Darn It to Heck: On Writing Profanity

Note: The following contains profanity. Duh.

I love profanity. Not saying it so much as reading it and, more importantly, hearing it. True, to some, dirty words are just placeholder syllables, the sign of a weak vocabulary. But to others, the ones who know how to use words as tools, it can be pure poetry, as angelic a sound as your more family-friendly portions of the English language.

Golly!

One of the first things I do when starting a new screenplay is determine the level of profanity it needs. This helps me figure out the target audience – is this for kids? adults only? something in between? – which, in turn, helps me get a feel for tone and character.

The way someone speaks is as important a character trait than what he or she has to say. I prefer language that has a very specific rhythm, so much that I tend to type every “um,” “well,” “like,” and other placeholder word people subconsciously dump into their sentences. I also try (although I don’t always succeed) to give each character his or her own rhythms, built on unique slang, tics, and, if needed, profanity.

For my first feature, Inhumanwich! (which is still languishing in post-producton; I know, I know…), the script was sprinkled with a few hells and damns (plus one balls, if you bother to count that as naughty language). While we added a few on set (namely, one rather well-timed son of a bitch), they got deleted in editing, as did one goddamn, clipped down to a damn. (I never cared much for the idea that the former is less acceptable than the latter, but I felt the movie’s clean tone should abide by it anyway.) This might not make it a kids’ movie, but it’s definitely something I think kids will dig; I aimed the language levels as such.

Earlier this year, I began work on my second screenplay (not counting an abandoned project that I dropped for reasons too complicated and personal to detail here). Knife to a Gunfight is a collaboration with Shane Chaney (who provided the inspiration for my previous post), currently living in the gap between a completed first draft and an unstarted second.

Being a dark action piece, a fairly bloody neo-Western with themes of guilt and loss, the target audience for Gunfight is a pinch older than Inhumanwich!’s. When discussing profanity, Shane welcomed it but feared overuse of the harsher stuff. We settled on a rule that added an interesting challenge to the writing process: nobody says fuck until one scene near the end. The idea is to give the use of the word a power it wouldn’t have if the audience were to hear it fifty times by then. (In its place, we get plenty of shits and son of a bitches, plus what might be a record number of goddamns.)
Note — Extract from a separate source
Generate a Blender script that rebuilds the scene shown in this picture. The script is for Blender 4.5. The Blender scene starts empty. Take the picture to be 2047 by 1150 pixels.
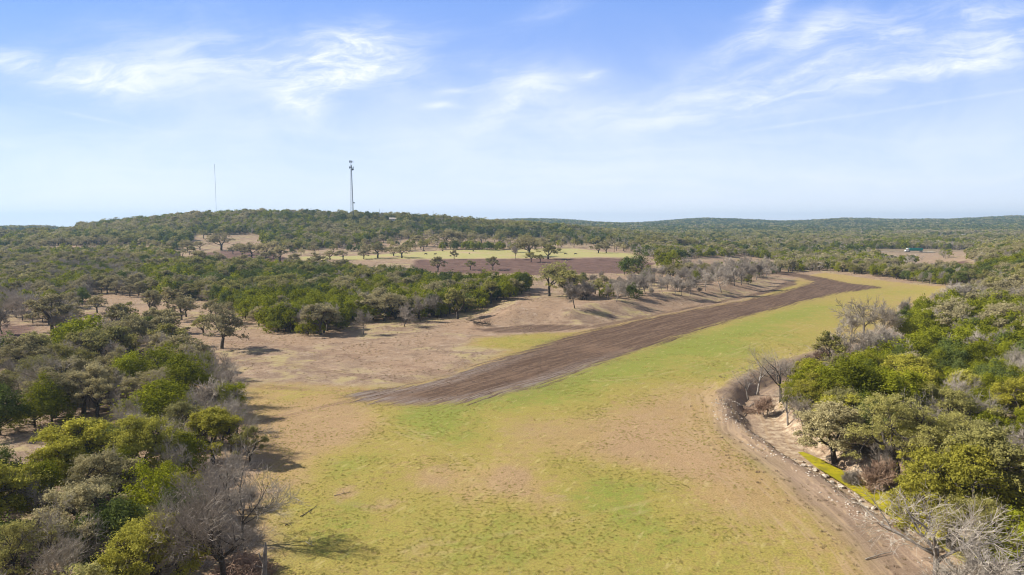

The thought of restricting character’s speech has carried over to the script I started this week, a noir thriller titled Bad Penny. Considering it’s even darker than Gunfight in certain areas, I’m letting the characters get downright Scorsesian with their words, but with one limit: the more evil the character, the coarser the language. Our heroine and her allies lean toward the cleaner end of the profanity spectrum; the slightly immoral are granted your basic shits and such; the top villains have mouths to make a sailor blush.

It’ll be interesting – to me, at least – to see how closely I stick to this rule, and to see how deeply the rule helps inform the characters. In the world of overthinking it, this overthought plan actually helps me focus, darn it.